Set exercise:
All of the lines below are to be printed again exactly; images are excluded from the output.
## Start Data block
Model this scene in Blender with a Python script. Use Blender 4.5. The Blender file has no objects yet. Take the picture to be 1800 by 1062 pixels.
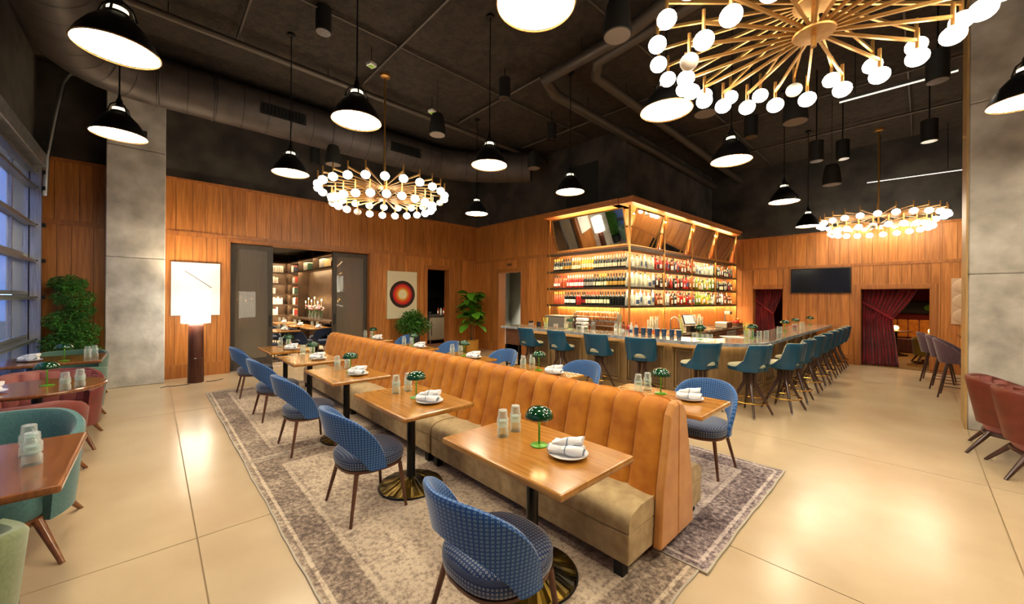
import bpy, bmesh, math, random
from math import sin, cos, pi, radians, sqrt, atan2
from mathutils import Matrix, Vector
random.seed(7)
SC = bpy.context.scene
COL = SC.collection

# ------------------------------------------------------------------ camera, world, exposure
CAM_H = 1.65
cd = bpy.data.cameras.new('camera')
cd.sensor_width = 36.0
cd.lens = 670.0 / 1800.0 * 36.0
cd.shift_y = -6.0 / 1800.0
cd.clip_start = 0.05
cam = bpy.data.objects.new('camera', cd)
COL.objects.link(cam)
cam.matrix_world = (Matrix.Translation((0, 0, CAM_H)) @ Matrix.Rotation(radians(46.75), 4, 'Z')
                    @ Matrix.Rotation(radians(90), 4, 'X') @ Matrix.Rotation(radians(0.4), 4, 'Z'))
SC.camera = cam
w = bpy.data.worlds.new('evening_sky')
SC.world = w
w.use_nodes = True
w.node_tree.nodes['Background'].inputs[0].default_value = (0.30, 0.48, 0.85, 1)
w.node_tree.nodes['Background'].inputs[1].default_value = 2.2
SC.view_settings.view_transform = 'Standard'
SC.view_settings.look = 'None'
SC.view_settings.gamma = 1.0
SC.view_settings.use_curve_mapping = False
SC.view_settings.exposure = 1.3
SC.cycles.max_bounces = 8
SC.cycles.diffuse_bounces = 4
SC.cycles.glossy_bounces = 4
SC.cycles.transmission_bounces = 8
SC.cycles.transparent_max_bounces = 12
SC.cycles.caustics_reflective = False
SC.cycles.caustics_refractive = False
SC.cycles.sample_clamp_indirect = 4.0
try:
    SC.cycles.use_denoising = True
except Exception:
    pass

# ------------------------------------------------------------------ materials
def hx(s):
    r = []
    for i in (0, 2, 4):
        v = int(s[i:i + 2], 16) / 255.0
        r.append(v / 12.92 if v <= 0.04045 else ((v + 0.055) / 1.055) ** 2.4)
    return (r[0], r[1], r[2], 1.0)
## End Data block
Finished task:
Model this scene in Blender with a Python script. Use Blender 4.5. The Blender file has no objects yet. Take the picture to be 1800 by 1062 pixels.
import bpy, bmesh, math, random
from math import sin, cos, pi, radians, sqrt, atan2
from mathutils import Matrix, Vector
random.seed(7)
SC = bpy.context.scene
COL = SC.collection

# ------------------------------------------------------------------ camera, world, exposure
CAM_H = 1.65
cd = bpy.data.cameras.new('camera')
cd.sensor_width = 36.0
cd.lens = 670.0 / 1800.0 * 36.0
cd.shift_y = -6.0 / 1800.0
cd.clip_start = 0.05
cam = bpy.data.objects.new('camera', cd)
COL.objects.link(cam)
cam.matrix_world = (Matrix.Translation((0, 0, CAM_H)) @ Matrix.Rotation(radians(46.75), 4, 'Z')
                    @ Matrix.Rotation(radians(90), 4, 'X') @ Matrix.Rotation(radians(0.4), 4, 'Z'))
SC.camera = cam
w = bpy.data.worlds.new('evening_sky')
SC.world = w
w.use_nodes = True
w.node_tree.nodes['Background'].inputs[0].default_value = (0.30, 0.48, 0.85, 1)
w.node_tree.nodes['Background'].inputs[1].default_value = 2.2
SC.view_settings.view_transform = 'Standard'
SC.view_settings.look = 'None'
SC.view_settings.gamma = 1.0
SC.view_settings.use_curve_mapping = False
SC.view_settings.exposure = 1.3
SC.cycles.max_bounces = 8
SC.cycles.diffuse_bounces = 4
SC.cycles.glossy_bounces = 4
SC.cycles.transmission_bounces = 8
SC.cycles.transparent_max_bounces = 12
SC.cycles.caustics_reflective = False
SC.cycles.caustics_refractive = False
SC.cycles.sample_clamp_indirect = 4.0
try:
    SC.cycles.use_denoising = True
except Exception:
    pass

# ------------------------------------------------------------------ materials
def hx(s):
    r = []
    for i in (0, 2, 4):
        v = int(s[i:i + 2], 16) / 255.0
        r.append(v / 12.92 if v <= 0.04045 else ((v + 0.055) / 1.055) ** 2.4)
    return (r[0], r[1], r[2], 1.0)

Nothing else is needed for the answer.